Uno dei problemi principali riguarda la gestione eccessivamente centralizzata delle attività in pista. La struttura voluta da Vasseur garantisce controllo, ma limita la flessibilità operativa e rallenta la capacità di reazione. Nei momenti in cui serve intuito, rapidità e adattamento, la catena di comando si irrigidisce.
È un difetto che emerge con forza soprattutto in qualifica, dove bastano pochi secondi o una lettura precisa del comportamento degli pneumatici per guadagnare posizioni. E proprio gli pneumatici rappresentano uno dei nodi più critici: la difficoltà cronica nel portarli nella corretta finestra di temperatura costringe i piloti a guidare sul filo del grip, spesso con un’ansia che influisce anche sulle prestazioni complessive.

Sul piano tecnico, questa instabilità deriva da una correlazione ancora imperfetta tra i dati di simulazione e la risposta reale della vettura. un aspetto che spaventa in chiave 2026. Il pacchetto sospensivo, anche quello nuovo che non ha cambiato l’inerzia di un mondiale deludente, è troppo rigido e con una finestra operativa stretta. Il che rende difficile mantenere il bilanciamento aerodinamico ideale quando cambiano carichi o temperature. Il risultato è una vettura veloce in condizioni perfette (quando le altezze operative sono idonee), ma fragile appena si esce dai parametri ideali.
La Ferrari, avvedutasi che non ha margini di sviluppo, ha adoperato un approccio ultra-conservativo consegnando la vettura al proprio destino infausto. Un atteggiamento comprensibile, ma che ha irrigidito ancora di più i processi interni, togliendo margine alla sperimentazione e alla capacità d’improvvisazione. Due elementi fondamentali per fare la differenza nei weekend più incerti.
Ferrari: troppi talenti in fuga?
Il problema, però, non si limita al piano operativo. Secondo diverse fonti, la Scuderia starebbe affrontando una crisi più profonda, legata alla fuga di talenti dal gruppo pista. Negli ultimi anni, molti ingegneri esperti hanno lasciato il team, spesso dopo aver espresso la necessità di un cambiamento nei metodi di lavoro. Alcuni di loro sono approdati in altri reparti o in scuderie rivali, mentre altri hanno semplicemente abbandonato il progetto. Ultimi in ordine di tempo Enrico Cardile e Wolff Zimmermann, uno dei responsabili del propulsore 2026.

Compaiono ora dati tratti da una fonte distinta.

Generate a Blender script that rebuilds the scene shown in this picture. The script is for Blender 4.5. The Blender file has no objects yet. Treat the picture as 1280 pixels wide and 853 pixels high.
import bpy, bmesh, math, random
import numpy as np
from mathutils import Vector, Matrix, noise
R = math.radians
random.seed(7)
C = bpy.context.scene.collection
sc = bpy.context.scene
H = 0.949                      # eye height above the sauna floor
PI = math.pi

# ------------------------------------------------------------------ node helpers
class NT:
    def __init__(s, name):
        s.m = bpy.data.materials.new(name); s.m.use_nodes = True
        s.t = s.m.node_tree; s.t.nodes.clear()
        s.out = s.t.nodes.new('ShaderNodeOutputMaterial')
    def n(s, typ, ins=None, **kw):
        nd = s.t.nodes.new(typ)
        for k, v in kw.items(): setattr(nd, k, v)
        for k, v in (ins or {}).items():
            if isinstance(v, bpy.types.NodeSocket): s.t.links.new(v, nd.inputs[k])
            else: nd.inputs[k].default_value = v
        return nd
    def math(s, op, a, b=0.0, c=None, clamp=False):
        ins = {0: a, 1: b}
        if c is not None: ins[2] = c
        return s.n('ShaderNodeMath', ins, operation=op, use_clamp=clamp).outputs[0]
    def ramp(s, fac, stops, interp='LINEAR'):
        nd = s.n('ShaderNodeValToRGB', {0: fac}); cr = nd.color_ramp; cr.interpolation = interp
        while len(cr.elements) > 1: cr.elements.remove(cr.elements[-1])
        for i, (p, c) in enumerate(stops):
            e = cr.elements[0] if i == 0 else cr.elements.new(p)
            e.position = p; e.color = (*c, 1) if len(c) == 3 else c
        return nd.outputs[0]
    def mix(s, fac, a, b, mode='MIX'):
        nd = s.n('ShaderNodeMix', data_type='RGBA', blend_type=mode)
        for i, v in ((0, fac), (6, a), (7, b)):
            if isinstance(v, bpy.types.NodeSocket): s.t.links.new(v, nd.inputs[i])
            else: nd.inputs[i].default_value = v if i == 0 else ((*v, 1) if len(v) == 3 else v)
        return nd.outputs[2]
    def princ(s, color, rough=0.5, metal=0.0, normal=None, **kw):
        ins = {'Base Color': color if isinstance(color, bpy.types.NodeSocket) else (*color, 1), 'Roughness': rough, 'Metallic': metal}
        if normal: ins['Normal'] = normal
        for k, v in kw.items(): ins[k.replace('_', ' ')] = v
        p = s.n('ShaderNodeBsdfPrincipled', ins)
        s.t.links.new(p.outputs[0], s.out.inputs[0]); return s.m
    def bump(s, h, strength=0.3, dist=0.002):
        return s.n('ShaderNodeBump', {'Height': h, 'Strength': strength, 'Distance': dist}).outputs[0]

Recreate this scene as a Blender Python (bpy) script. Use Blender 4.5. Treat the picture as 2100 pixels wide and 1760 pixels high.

I sostituti arrivati non sono riusciti, almeno per ora, a garantire lo stesso livello di continuità e coesione tecnica. Il risultato è un apparato operativo sotto pressione, in cui la stabilità delle relazioni interne sembra ogni giorno più fragile.
Lewis Hamilton, che fin dai primi incontri a Maranello ha insistito sul tema della comunicazione tra reparti e sulla chiarezza dei ruoli, avrebbe messo nero su bianco le sue osservazioni. Il britannico chiede un metodo di lavoro più diretto, meno burocratico, in cui la voce dei piloti e degli ingegneri di pista pesi di più nelle decisioni strategiche. Un approccio simile a quello che Mercedes ha adottato nei suoi anni d’oro, e che Hamilton ritiene indispensabile per far crescere il Cavallino Rampante in tempi brevi.
Frédéric Vasseur, da parte sua, non può ignorare il messaggio. Dopo stagioni di transizione, il 2025 è stata una prova non superata prima della rivoluzione regolamentare del 2026. E se le tensioni interne non si risolveranno, la Scuderia rischia di arrivare impreparata all’appuntamento più importante del decennio.

A Maranello si sta consumando un passaggio delicato: la Ferrari è davanti a un bivio tra continuità e rinnovamento. Le smentite non bastano più a nascondere un malessere profondo, che coinvolge tanto la catena tecnica quanto la cultura organizzativa.
Vasseur dovrà decidere presto se mantenere intatta la struttura o intervenire con decisione. Perché, in Formula 1, non esiste equilibrio senza fiducia. E quando i dubbi arrivano da un campione del mondo come Hamilton, ignorarli sarebbe il primo errore di una lunga serie.